20 Juli 2014

Welcome to This Daily Note

Serba-serbi cerita pendidikan
Pendidikan Manusia
Selamat datang. Jika Anda membaca tulisan ini pertama kali berarti Anda adalah pembaca edisi pertama blog berisi cerita pendidikan ini. Jadi, selanjutnya dan semua tulisan dalam blog ini adalah murni berisi cerita atau kejadian yang saya alami sebagai tenaga pengajar.

Selain untuk menyalurkan hobi menulis, isi dari blog ini diharapkan dapat menjadi bahan diskusi dan bertukar cerita tentang masalah-masalah pendidikan sehari-hari.
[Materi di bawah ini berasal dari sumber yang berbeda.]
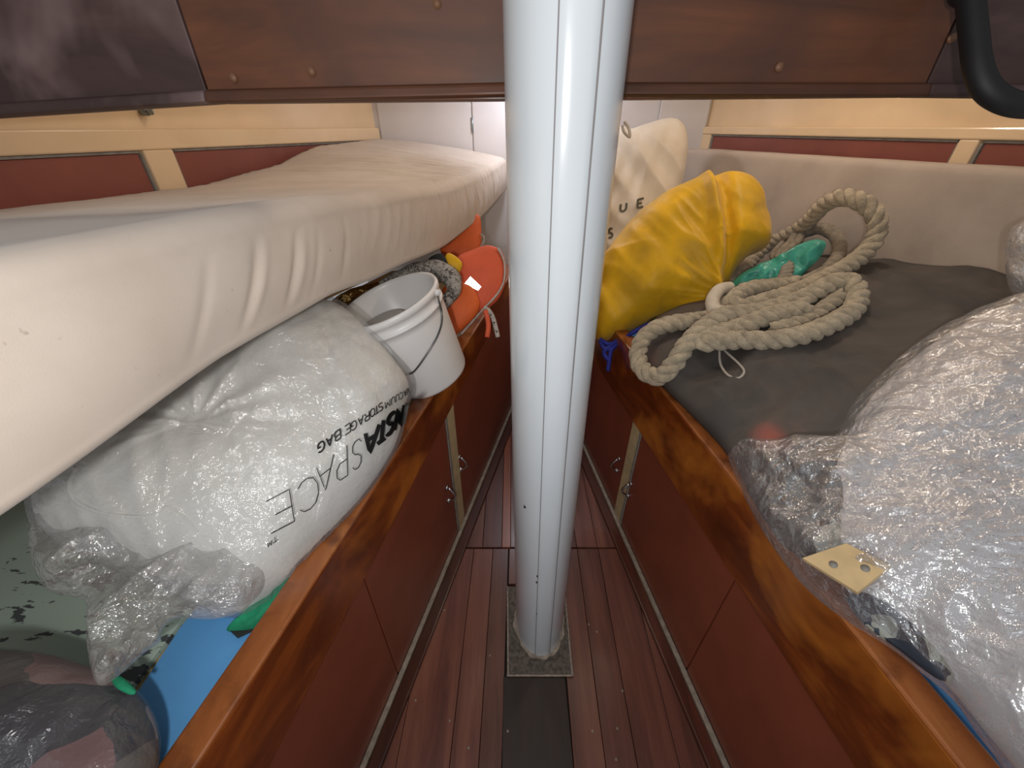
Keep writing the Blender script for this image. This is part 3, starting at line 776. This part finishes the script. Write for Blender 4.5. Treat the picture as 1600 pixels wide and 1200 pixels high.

Semua tulisan saya usahakan kurang lebih sebanyak 500 kata saja sehingga porsinya bisa dikatakan cukup. Tidak terlalu panjang dan tidak terlalu pendek.

Mengawali cerita hari ini sebagai tulisan pertama, saya akan menceritakan tentang pelaksanaan pondok Ramadhan di sekolah tempat saya mengajar. Ya, karena kebetulan saya menulis cerita ini bertepatan dengan 1435 H. 

Zakat fitrah siang itu menumpuk beberapa plastik kresek di depan ruang guru. Saya bersama rekan mengatur dan menatanya untuk disalurkan kepada yang berhak. Maka, dibuatlah kesepakatan bahwa pihak pertama yang berhak menerima terlebih dahulu adalah orang-orang di sekitar sekolah.

Kami pun bergegas mencari data ke ketua RT setempat tentang orang-orang yang berhak menerima zakat fitrah tersebut. Setelah data diperoleh, dengan bantuan anak-anak OSIS saya serahkan sebagian beras zakat itu kepada ketua RT-nya untuk kemudian diserahkan kepada warga di bawah kewenangannya.

Namun, sebagai penyalur zakat ada saja cobaan kecil saat saya sedang sibuk-sibuknya mengurusi penyalurannya. Ada beberapa rekan pengajar yang seolah iri menyeletuk. Mereka menanyakan apakah para guru tidak ada bagian sebagai penerima. Sebagai panitia saya kaget sekaligus bingung.

Kaget karena mereka masih mengharapkan jatah beras yang tidak "seberapa" dibanding mereka yang lebih membutuhkan. Tidakkah mereka punya hati nurani bahwa zakat ini ada yang lebih berhak? Untuk apa mereka ikut-ikutan meminta. Padahal mereka seharusnya menjadi penyantun. Saya pun berpikir, kaya dan miskin itu sepertinya urusan mental, bukan urusan punya tidaknya harta.

Saya bingung karena saya tidak tahu apakah benar mereka pantas menerimanya. Bagaimana jika nanti kesannya seolah-seolah sekolah menjadi kedok untuk menampung beras yang berasal dari siswa tersebut. Saya tidak ingin hanya karena urusan perut maka lembaga yang harus dipertaruhkan. Memang, terkadan urusan leher ke bawah sering kali mengalahkan jernihnya urusan leher ke atas. Tak terkecuali tenaga pengajar sekali pun yang notabene berpendidikan.

Ramadhan yang sarat dengan cobaan memang harus dihadapi dengan sabar. Saya pun yakin anda mengalami hal-hal yang dialami sehari-hari yang kadang membuat hati terenyuh dan mengelus dada. Apakah pengalaman anda itu?